James Baldwin (1924-1987)
“Not everything that is faced can be changed, but nothing can be changed until it is faced.” – James Baldwin
What I love about James Baldwin is how unapologetic he was… about everything. He was not interested in being ashamed of his race, his sexuality, or his beliefs. That would be amazing today, but Baldwin was this way in times that left his contemporaries cowing in shadows to the power structure that sought to keep people subjugated.

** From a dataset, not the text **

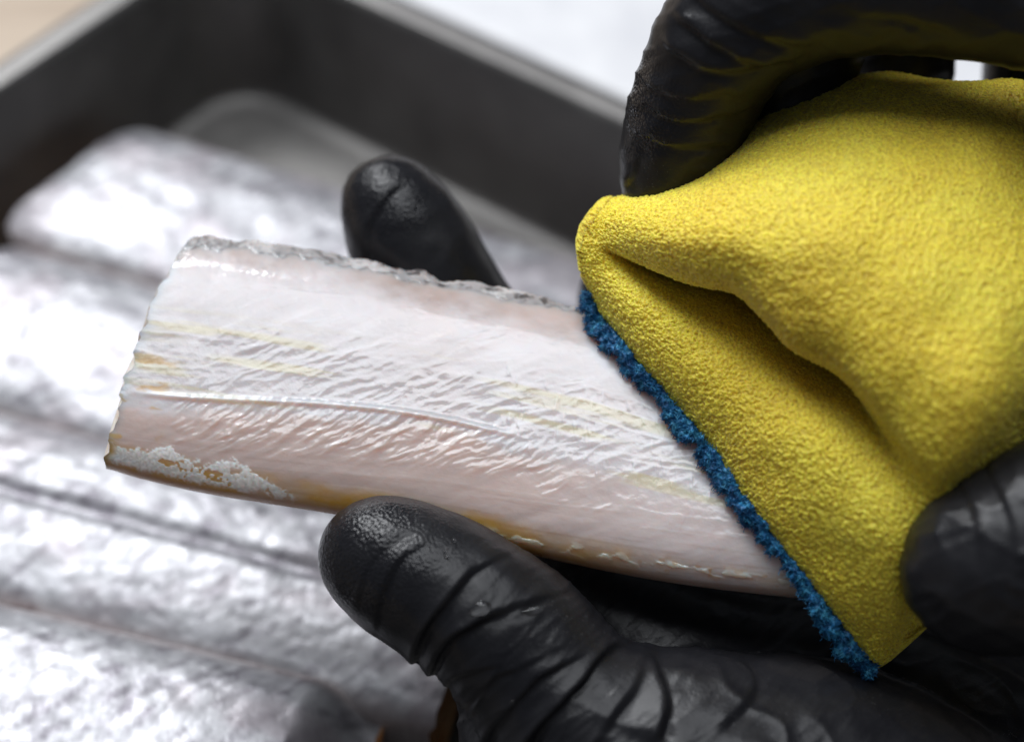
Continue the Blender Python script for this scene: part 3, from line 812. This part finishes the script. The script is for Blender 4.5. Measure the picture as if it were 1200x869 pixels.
W_left = [
 ([(415,715),(432,665),(470,628),(505,614)], .022, 3, .6),
 ([(440,742),(452,690),(480,650),(525,626)], .05, 4, .6),
 ([(480,788),(505,735),(535,695),(570,660),(630,638)], .075, 4, .6),
 ([(500,808),(520,765),(552,735),(596,712),(640,697),(700,690)], .09, 4.5, .6),
 ([(503,835),(530,800),(560,785),(605,768)], .04, 3, .7),
 ([(512,858),(545,830),(580,790),(625,770),(670,742)], .025, 3, .7),
 ([(560,885),(590,835),(622,800),(660,775),(702,756)], .07, 4, .7),
 ([(600,895),(640,840),(680,800),(705,768),(750,748)], .11, 5, .9),
 ([(690,885),(720,840),(752,800),(768,750)], .06, 6, .7),
 ([(770,875),(785,820),(778,785),(762,745)], .12, 7, .7),
 ([(845,860),(882,805),(862,772),(800,768)], .05, 6, .7),
 ([(398,215),(428,205),(470,192),(500,190)], .02, 4, .6),
 ([(425,330),(432,270),(462,225),(492,205)], .05, 5, .5),
]
def left_extra(v, n, X, Y, facing):
    # fine crumpling of the thin glove across the thumb and over its ball
    ax = X * .80 + Y * .60; cx = -X * .60 + Y * .80
    wq = 18 * (noise3(v * .9, 33) - .5)
    r1 = 1 - np.abs(2 * noise2((ax + wq) / 17, cx / 75, 41) - 1)
    r2 = 1 - np.abs(2 * noise2((ax - wq) / 9 + cx / 40, cx / 48, 43) - 1)
    zone = sm(470, 540, X) * sm(600, 660, Y)
    big = sm(640, 760, X) * sm(745, 800, Y)
    low = sm(-20, 60, cx - (-.60 * 520 + .80 * 710))
    return facing * (zone * (0.030 * r1 ** 4 * (.25 + .9 * low) + 0.012 * r2 ** 5) + big * 0.04 * (1 - np.abs(2 * noise2((X + 2 * wq) / 60, (Y - X * .4) / 38, 47) - 1)) ** 3)
LV = build_hand('gloved_hand', left_chains, 'hand in a black glove gripping the fish piece from below, thumb in front', 0.042, W_left,
           [(440, 640, 24.6, 1.5), (454, 225, 28.0, 1.2)], extra=left_extra)

right_chains = [
 [(782,230,26.45,.60),(797,170,26.1,.76),(822,100,25.6,.84),(866,28,24.9,.91),(985,-20,24.4,.94),(1200,-10,24.0,.97),(1400,40,23.6,1.08),(1560,160,23.8,1.7),(1750,280,24.5,2.3)],
 [(922,165,27.0,.62),(930,100,26.7,.80),(945,25,26.3,.90),(1020,-60,26.2,.95),(1200,-80,26.8,1.0),(1430,-20,25.2,1.2),(1600,130,25,1.9),(1750,280,25,2.3)],
 [(1046,140,28.6,.62),(1050,80,28.5,.80),(1058,10,28.3,.84),(1110,-70,28.2,.92),(1250,-60,27.8,.98),(1450,10,27.2,1.15),(1620,150,26.5,1.9)],
 [(1196,150,29.4,.52),(1206,90,29.4,.66),(1225,20,29.3,.72),(1290,-30,29.3,.8),(1380,-10,29.3,.9),(1480,60,29.3,1.1),(1640,180,28.6,1.8)],
 [(1150,668,23.6,1.04),(1200,650,23.5,1.16),(1290,590,23.3,1.15),(1380,490,22.9,1.3),(1490,350,22.6,1.9),(1620,270,23.4,2.3)],
 [(1310,50,23.6,1.1),(1420,190,22.8,1.5),(1520,320,22.8,1.9)],  # web of the hand out of frame, added to shade the thumb and sponge
]
W_right = [
 ([(742,150),(790,172),(850,168),(890,150)], .030, 4, .6),
 ([(748,120),(800,140),(860,132),(895,120)], .035, 4, .6),
 ([(752,98),(815,112),(880,98)], .030, 4, .6),
 ([(768,50),(830,82),(890,78),(930,62)], .055, 5, .7),
 ([(785,15),(840,55),(905,72),(960,52)], .060, 5, .7),
 ([(800,-10),(860,30),(930,48),(990,36)], .040, 5, .7),
 ([(732,225),(744,195),(748,160)], .03, 4, .5),
 ([(985,15),(1060,25),(1150,52)], .035, 5, .6),
 ([(1110,545),(1140,600),(1150,680),(1130,760)], .03, 6, .6),
 ([(1150,530),(1180,600),(1185,690),(1165,765)], .04, 6, .6),
]
def right_extra(v, n, X, Y, facing):
    wq = 16 * (noise3(v * .9, 53) - .5)
    r1 = 1 - np.abs(2 * noise2((Y + .35 * X + wq) / 20, (X - .35 * Y) / 70, 61) - 1)
    r2 = 1 - np.abs(2 * noise2((Y - .5 * X - wq) / 34, (X + .5 * Y) / 60, 63) - 1)
    return facing * (0.022 * r1 ** 4 + 0.022 * r2 ** 4)
build_hand('gloved_hand', right_chains, 'hand in a black glove pinching the yellow sponge from above', 0.057, W_right, [(735, 130, 25.2, 1.0)], amp=.9, extra=right_extra)

# ------------------------------------------------------------------ drops of water on the thumb
def drop(px, py, d, rx, ry, rz, ang, label):
    n, m = 24, 12
    th = np.linspace(0, 2 * np.pi, n, endpoint=False); ph = np.linspace(0, np.pi / 2, m)
    X, Y, Dp = pix(LV); near = np.hypot(X - px, Y - py) < 5
    c = P(px, py, Dp[near].min() + .012)
    out = []
    for p in ph:
        x = np.cos(th) * rx * math.cos(p); y = np.sin(th) * ry * math.cos(p) * (1 + .15 * np.cos(th)); z = rz * math.sin(p)
        ca, sa = math.cos(ang), math.sin(ang)
        out.append(c + (x * ca - y * sa)[:, None] * cR + (x * sa + y * ca)[:, None] * cU + np.full((n, 1), z) * -cF)
    o = mesh_np('water_drop', np.concatenate(out), quads=grid_quads(m, n, wrap_v=True), mat=M_water, fix=True)
    tag(o, label, 'water drop', 'water drops on the glove')
drop(563, 713, 24.05, .16, .11, .09, 0.3, 'large water drop standing on the middle of the black thumb')
drop(622, 716, 24.05, .17, .05, .045, 0.25, 'long thin water drop standing in for a wet highlight on a glove fold near the thumb knuckle')  # drop added in place of an elongated wet highlight on the glove
drop(523, 650, 24.12, .08, .035, .035, 1.9, 'slim upright water drop on the thumb close to the fish belly')
drop(531, 633, 24.12, .035, .03, .025, 0.0, 'tiny round water drop at the upper edge of the thumb')
drop(600, 822, 24.05, .05, .04, .035, 0.9, 'small water drop low on the thumb above the bottom edge')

James Baldwin did not tolerate unequal treatment. When he was denied service for being black, he left the country so as not to be defined by that blackness. He spent most of his later life in France, but he returned to the United States in 1957 and worked with prominent civil rights leaders who were activating with the purpose of ending racial inequities. He did not consider himself a Civil Rights leader, but his writings and support were important in propping up the cause. Time magazine featured Baldwin on its cover and said of him “there is not another writer who expresses with such poignancy and abrasiveness the dark realities of the racial ferment in North and South.”
In 1970, James Baldwin settled in France. He had established a legacy as a civil rights writer, in spite of his rejection of that definition, and now he became an important voice of the gay rights movement. He was also friends with Nina Simone, Toni Morrison, Richard Wright, and Maya Angelou. Those who knew him in his life represent an amazing group of well known people from all disciplines, artists and politicians, anthropologists and poets.